Living Without the Internet?

One of the ways the Internet has changed everything is by providing a means where anyone can publish anything about anyone. Instantly. It doesn't even have to be true. It can be rumor or speculation. It can be hate filled. It may involve photos taken out of context or private in nature. And there seems to be no "accountability" for incorrect information either. Before the Web, we typically only saw this type of irresponsible publishing in the supermarket "tabloids" as it concerned celebrity gossip. However with the growth of social networking sites, blogs, and personal web pages out there, the Internet has become a potential trap for everyone regardless of what they do. What's worse, once something is published, it's virtually there "forever" and may affect everything from high-school graduation, future employment, and potential relationships.

The New York Times has this published this excellent piece on Internet privacy."The Web Means the End of Forgetting." It is a very long read but well worth the time.

Lately, I am hearing more talk about "getting off" the Internet and sometimes asked if it can be done. Is it possible to "disconnect" totally? My own "use analysis" tells me that I probably couldn't get through a single day without e-mail, my cell phone, and texting. These have become essential communications tools both personally and professionally. What about the rest? I recently deactivated my Facebook account and I am still using Twitter sparingly--that will change in the Fall when I use it with my classes. Same with Linkedin.

As far as news and current events, I like to begin each day with CNN, The New York Times, the Los Angeles Times, the Chicago Tribune, our own Indianapolis Star, AccuWeather, ESPN, and sometimes even TMZ. Without the Internet, I would have to go back to print versions of these or get my news from television.

Most of my classes use software such as Excel or Oracle or SPSS that could be run on standalone computers--but we depend on the Internet for research, technical specifications, company data, economic data, and to access Marian's academic "portal." Many of our assignments involve Internet research. We could do the applications but nothing else. And it would be off to the library for research.

Google has been my search engine of choice for many years--I used to use "Alta Vista." Anyone remember that? And I use "Bing" more often than I did. I think the Internet is a great "quick reference" for many topics--just make sure you verify anything important. There is no replacement for the search capabilities of the Internet--the only caution here is to, again, use reliable sources and verify anything important.

Finally, whenever there is a technical problem I can't solve, or a new piece of hardware or software released, it is great to be able to go to the Web to see what others are saying. This "collective knowledge" of the Web coming together to solve a problem illustrates the great potential of the Internet.

Maybe, instead of "disconnecting" entirely from the Internet, we think critically about how we are using it.
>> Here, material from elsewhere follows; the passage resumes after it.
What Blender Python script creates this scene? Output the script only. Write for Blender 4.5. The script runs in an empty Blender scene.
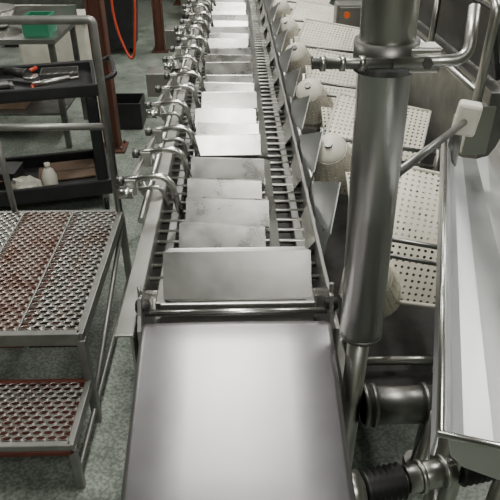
import bpy, math, random
from mathutils import Vector, Matrix
random.seed(4)
C = bpy.context.scene.collection

# ---------------- materials ----------------
def mat(name, col, metal=0.0, rough=0.5, col2=None, nscale=8.0, stretch=None, bump=0.0, bscale=60, contrast=(0.35,0.65), rvar=0.0, speckle=0.0):
    m = bpy.data.materials.new(name); m.use_nodes = True
    nt = m.node_tree; b = nt.nodes['Principled BSDF']
    b.inputs['Base Color'].default_value = (*col,1); b.inputs['Metallic'].default_value = metal
    b.inputs['Roughness'].default_value = rough
    tc = nt.nodes.new('ShaderNodeTexCoord'); mp = nt.nodes.new('ShaderNodeMapping')
    nt.links.new(tc.outputs['Object'], mp.inputs['Vector'])
    if stretch: mp.inputs['Scale'].default_value = stretch
    if col2 or rvar:
        n = nt.nodes.new('ShaderNodeTexNoise'); n.inputs['Scale'].default_value = nscale; n.inputs['Detail'].default_value = 6
        n.inputs['Roughness'].default_value = .6
        nt.links.new(mp.outputs[0], n.inputs['Vector'])
        if col2:
            r = nt.nodes.new('ShaderNodeValToRGB')
            r.color_ramp.elements[0].position = contrast[0]; r.color_ramp.elements[1].position = contrast[1]
            r.color_ramp.elements[0].color = (*col,1); r.color_ramp.elements[1].color = (*col2,1)
            nt.links.new(n.outputs['Fac'], r.inputs[0]); nt.links.new(r.outputs[0], b.inputs['Base Color'])
            if speckle:
                s = nt.nodes.new('ShaderNodeTexNoise'); s.inputs['Scale'].default_value = 75; s.inputs['Detail'].default_value = 3
                nt.links.new(mp.outputs[0], s.inputs['Vector'])
                r2 = nt.nodes.new('ShaderNodeValToRGB')
                r2.color_ramp.elements[0].position=.40; r2.color_ramp.elements[1].position=.60
                r2.color_ramp.elements[0].color=(1-speckle,)*3+(1,); r2.color_ramp.elements[1].color=(1+speckle*.6,)*3+(1,)
                nt.links.new(s.outputs['Fac'], r2.inputs[0])
                mx = nt.nodes.new('ShaderNodeMix'); mx.data_type='RGBA'; mx.blend_type='MULTIPLY'; mx.inputs[0].default_value=1
                nt.links.new(r.outputs[0], mx.inputs[6]); nt.links.new(r2.outputs[0], mx.inputs[7]); nt.links.new(mx.outputs[2], b.inputs['Base Color'])
        if rvar:
            mr = nt.nodes.new('ShaderNodeMapRange'); mr.inputs[1].default_value=.3; mr.inputs[2].default_value=.7
            mr.inputs[3].default_value = rough-rvar; mr.inputs[4].default_value = rough+rvar
            nt.links.new(n.outputs['Fac'], mr.inputs[0]); nt.links.new(mr.outputs[0], b.inputs['Roughness'])
    if bump:
        n2 = nt.nodes.new('ShaderNodeTexNoise'); n2.inputs['Scale'].default_value = bscale; n2.inputs['Detail'].default_value = 3
        nt.links.new(mp.outputs[0], n2.inputs['Vector'])
        bp = nt.nodes.new('ShaderNodeBump'); bp.inputs['Strength'].default_value = bump; bp.inputs['Distance'].default_value=.004
        nt.links.new(n2.outputs['Fac'], bp.inputs['Height']); nt.links.new(bp.outputs[0], b.inputs['Normal'])
    return m
STEEL = mat('stainless_steel', (.44,.44,.42), 1, .34, (.50,.50,.48), 6, None, .04, 40, rvar=.03)
PLATE = mat('stainless_plate', (.25,.25,.24), 1, .30, (.34,.34,.33), 9, None, .12, 18, rvar=.07)
GATE = mat('gate_plate_steel', (.25,.25,.245), 1, .34, (.31,.31,.30), 7, None, .10, 16, rvar=.06)
HOOK = mat('polished_rod_steel', (.62,.62,.60), 1, .26)
COVER = mat('satin_cover_steel', (.325,.315,.335), 1, .405, (.37,.36,.38), 5, None, .05, 16, rvar=.02)
TROUGH = mat('trough_steel', (.46,.47,.48), 1, .40, (.54,.55,.56), 6, None, .05, 20, rvar=.05)
DSTEEL = mat('dull_steel', (.17,.17,.165), .9, .40, (.26,.26,.25), 9)
DARK = mat('dark_metal', (.03,.03,.03), .6, .5, (.06,.06,.06), 9)
GALV = mat('galvanised_grating', (.50,.49,.47), .85, .40, (.28,.19,.15), 5, None, .1, 50, (.48,.8))
GALV_R = mat('rusty_grating', (.45,.39,.36), .75, .48, (.22,.10,.07), 7, None, .1, 50, (.42,.72))
RUST = mat('rust_red_pan', (.10,.028,.02), .1, .7, (.17,.05,.035), 8)
TUBE = mat('painted_grey_tube', (.24,.245,.23), .7, .42, (.32,.32,.31), 12)
PLAST = mat('black_plastic', (.010,.011,.013), 0, .45, (.022,.022,.024), 6)
WHITE = mat('white_hdpe', (.76,.73,.65), 0, .45, (.62,.59,.52), 9)
PERF = mat('perforated_plastic', (.86,.82,.71), 0, .42, (.74,.70,.60), 6)
RUBBER = mat('rubber', (.010,.010,.010), 0, .5)
RED = mat('red_oxide_paint', (.14,.055,.035), .1, .6, (.09,.038,.025), 6)
REDP = mat('red_plastic', (.50,.05,.02), 0, .4)
GREEN = mat('green_paint', (.03,.22,.12), 0, .4)
CARD = mat('brown_cardboard', (.14,.09,.06), 0, .8, (.20,.14,.10), 5)
FLOOR = mat('concrete_floor', (.165,.195,.17), 0, .38, (.34,.38,.34), 6, None, .3, 22, (.3,.72), rvar=.12, speckle=.35)
WALL = mat('painted_wall', (.36,.37,.31), 0, .7, (.29,.30,.26), 3)
CEIL = mat('ceiling_paint', (.36,.37,.34), 0, .8, (.30,.31,.29), 2)
LAMP = bpy.data.materials.new('lamp_glow'); LAMP.use_nodes=True
LAMP.node_tree.nodes['Principled BSDF'].inputs['Emission Color'].default_value=(1,1,.94,1)
LAMP.node_tree.nodes['Principled BSDF'].inputs['Emission Strength'].default_value=6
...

I tell my students that the key to using technology effectively is to "make it work for you." Many of those who would like to "get off" are simply feeling overwhelmed by it all. My advice is to look carefully at everything you are doing on the Internet: Do you really need to take your cell phone everywhere? Why did you join Facebook in the first place? Are you playing "Mafia Wars" when you should be working? Same for "YouTube." Is keeping up with your "friends" on-line taking time away from seeing them in real life? Did you really want everyone to see those "Spring Break" photos? Was it necessary to use the "F-Word" in a comment? Are you constantly Twittering things like "I just went to Wal-Mart"? And who is "following" you? Bottom line: if it doesn't make your life easier or do your job better or it gets you in trouble--then quit using it.
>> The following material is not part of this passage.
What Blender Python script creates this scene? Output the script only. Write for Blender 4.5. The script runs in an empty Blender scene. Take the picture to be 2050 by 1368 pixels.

As far as information "overload" and handling "disinformation." I avoid most on-line forums, chat rooms, and "comments" sections. That includes most entertainment sites too. My experience with these leads me to believe they are dominated by gossip, lies, and "trolls." Behind the "cloak of anonymity" some people will say the worst things whether it is due to prejudice, ignorance, or just to get a reaction. It is also not possible to know exactly who is saying them. That "NASA Scientist" may be a 12 year old who watches the Discovery Channel, the "hot 23 year old female looking 4 U" may be a 50 year old male inmate, and "ILuvMiley" could be a young fan of the singer or a dangerous on-line predator. Unless I know who I'm talking to, I don't respond to chat, comments, e-mail, etc.

I also limit my daily "input" to reliable news sources such as those listed earlier. Whenever I hear something that sounds "too good to be true" or is otherwise questionable, I typically go to "Snopes.com" or do a quick search to see if it is an "Urban Legend." Cutting back on e-mail can also reduce stress. Do you really need to check it so often? Or forward something to everyone that you know?

Hopefully, if you are feeling stressed out from using the Internet, some of what I've said may help you to deal with it. There actually was a time when we didn't have the Internet and we managed to get by. Today, however it seems like it is here to stay and for most of us a complete withdrawal would be impossible. There are actually many benefits from being "on-line" today. Just make sure that it's you who is in control.

As far as going "cold turkey," I'd like to hear from anyone who has ever tried to go without using the Internet or a cell phone. How did it go? What did you find you could or couldn't do without?